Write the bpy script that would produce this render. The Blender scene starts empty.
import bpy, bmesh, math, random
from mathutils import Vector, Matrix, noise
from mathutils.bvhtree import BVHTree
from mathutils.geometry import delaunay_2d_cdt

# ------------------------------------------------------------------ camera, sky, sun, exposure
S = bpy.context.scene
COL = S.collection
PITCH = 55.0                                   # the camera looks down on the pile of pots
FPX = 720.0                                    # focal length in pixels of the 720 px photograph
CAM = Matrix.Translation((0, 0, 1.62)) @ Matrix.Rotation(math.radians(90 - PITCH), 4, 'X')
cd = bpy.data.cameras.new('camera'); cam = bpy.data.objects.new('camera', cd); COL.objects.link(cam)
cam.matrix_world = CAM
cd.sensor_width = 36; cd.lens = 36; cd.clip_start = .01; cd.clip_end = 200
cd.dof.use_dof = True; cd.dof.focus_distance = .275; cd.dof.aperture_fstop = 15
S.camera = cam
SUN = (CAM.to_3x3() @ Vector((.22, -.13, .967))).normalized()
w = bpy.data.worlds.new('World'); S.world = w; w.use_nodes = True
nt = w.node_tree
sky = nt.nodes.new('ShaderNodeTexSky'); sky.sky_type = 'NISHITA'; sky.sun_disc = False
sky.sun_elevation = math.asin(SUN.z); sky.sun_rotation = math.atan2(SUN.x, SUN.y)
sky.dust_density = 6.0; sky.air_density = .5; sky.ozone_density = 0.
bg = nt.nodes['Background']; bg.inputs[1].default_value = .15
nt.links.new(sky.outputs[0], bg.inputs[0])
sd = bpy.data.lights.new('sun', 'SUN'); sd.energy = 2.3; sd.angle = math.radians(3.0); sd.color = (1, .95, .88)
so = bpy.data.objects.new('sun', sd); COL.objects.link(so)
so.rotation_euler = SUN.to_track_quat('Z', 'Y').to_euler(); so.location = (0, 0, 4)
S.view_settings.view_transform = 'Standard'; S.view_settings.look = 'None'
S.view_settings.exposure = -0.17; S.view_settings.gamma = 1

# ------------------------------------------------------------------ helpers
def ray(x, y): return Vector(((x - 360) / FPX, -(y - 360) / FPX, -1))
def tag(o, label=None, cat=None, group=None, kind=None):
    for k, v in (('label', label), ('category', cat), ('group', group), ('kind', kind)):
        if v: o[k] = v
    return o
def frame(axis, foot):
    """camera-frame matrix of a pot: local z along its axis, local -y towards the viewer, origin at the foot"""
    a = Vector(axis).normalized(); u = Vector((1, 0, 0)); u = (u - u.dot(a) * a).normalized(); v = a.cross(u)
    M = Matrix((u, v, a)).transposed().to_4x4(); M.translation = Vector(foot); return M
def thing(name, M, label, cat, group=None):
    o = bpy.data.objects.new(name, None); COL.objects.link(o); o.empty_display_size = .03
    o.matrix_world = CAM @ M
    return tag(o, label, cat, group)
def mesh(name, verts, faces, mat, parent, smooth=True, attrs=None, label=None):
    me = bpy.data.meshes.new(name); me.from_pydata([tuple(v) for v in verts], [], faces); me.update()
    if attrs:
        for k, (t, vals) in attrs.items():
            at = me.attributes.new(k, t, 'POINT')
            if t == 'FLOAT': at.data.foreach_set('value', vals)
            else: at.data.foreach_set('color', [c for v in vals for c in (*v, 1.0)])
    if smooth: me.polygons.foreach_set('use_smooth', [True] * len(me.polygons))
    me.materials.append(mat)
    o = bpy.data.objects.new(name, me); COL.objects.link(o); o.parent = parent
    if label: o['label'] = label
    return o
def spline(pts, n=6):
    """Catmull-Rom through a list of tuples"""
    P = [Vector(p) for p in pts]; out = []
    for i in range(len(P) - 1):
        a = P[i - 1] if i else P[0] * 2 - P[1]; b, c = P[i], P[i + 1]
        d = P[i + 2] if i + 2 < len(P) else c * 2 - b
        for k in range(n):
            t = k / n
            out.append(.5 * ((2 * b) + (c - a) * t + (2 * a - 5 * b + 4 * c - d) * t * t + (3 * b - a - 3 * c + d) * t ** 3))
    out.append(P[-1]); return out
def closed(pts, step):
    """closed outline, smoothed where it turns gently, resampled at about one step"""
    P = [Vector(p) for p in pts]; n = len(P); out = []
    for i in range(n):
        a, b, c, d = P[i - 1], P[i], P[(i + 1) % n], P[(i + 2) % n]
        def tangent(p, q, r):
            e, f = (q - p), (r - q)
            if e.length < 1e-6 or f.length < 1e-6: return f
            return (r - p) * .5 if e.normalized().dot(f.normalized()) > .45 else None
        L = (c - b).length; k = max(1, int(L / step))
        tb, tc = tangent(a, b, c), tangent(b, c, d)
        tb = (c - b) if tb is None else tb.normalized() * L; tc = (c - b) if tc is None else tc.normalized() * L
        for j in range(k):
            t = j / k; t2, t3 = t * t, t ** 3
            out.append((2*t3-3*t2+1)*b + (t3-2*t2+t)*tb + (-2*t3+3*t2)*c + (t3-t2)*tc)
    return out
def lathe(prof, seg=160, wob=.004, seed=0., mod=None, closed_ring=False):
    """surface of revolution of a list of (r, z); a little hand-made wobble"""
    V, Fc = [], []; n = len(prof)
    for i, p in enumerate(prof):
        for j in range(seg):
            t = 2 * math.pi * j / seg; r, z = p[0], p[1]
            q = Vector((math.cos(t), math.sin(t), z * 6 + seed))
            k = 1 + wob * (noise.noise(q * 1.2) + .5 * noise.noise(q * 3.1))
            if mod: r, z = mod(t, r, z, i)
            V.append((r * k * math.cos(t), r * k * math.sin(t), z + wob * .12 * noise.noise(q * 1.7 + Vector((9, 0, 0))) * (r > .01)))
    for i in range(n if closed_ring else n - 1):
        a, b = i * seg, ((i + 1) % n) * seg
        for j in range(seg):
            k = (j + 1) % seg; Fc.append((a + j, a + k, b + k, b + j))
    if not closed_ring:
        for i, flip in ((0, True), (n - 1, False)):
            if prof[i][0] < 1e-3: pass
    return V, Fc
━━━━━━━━
§ **What you need to do**
Return exactly the lines from the beginning of the data above through the one containing "from mathutils.geometry import", please. Include both end lines and add nothing else.

§ **Solved exercise**
Write the bpy script that would produce this render. The Blender scene starts empty.
import bpy, bmesh, math, random
from mathutils import Vector, Matrix, noise
from mathutils.bvhtree import BVHTree
from mathutils.geometry import delaunay_2d_cdt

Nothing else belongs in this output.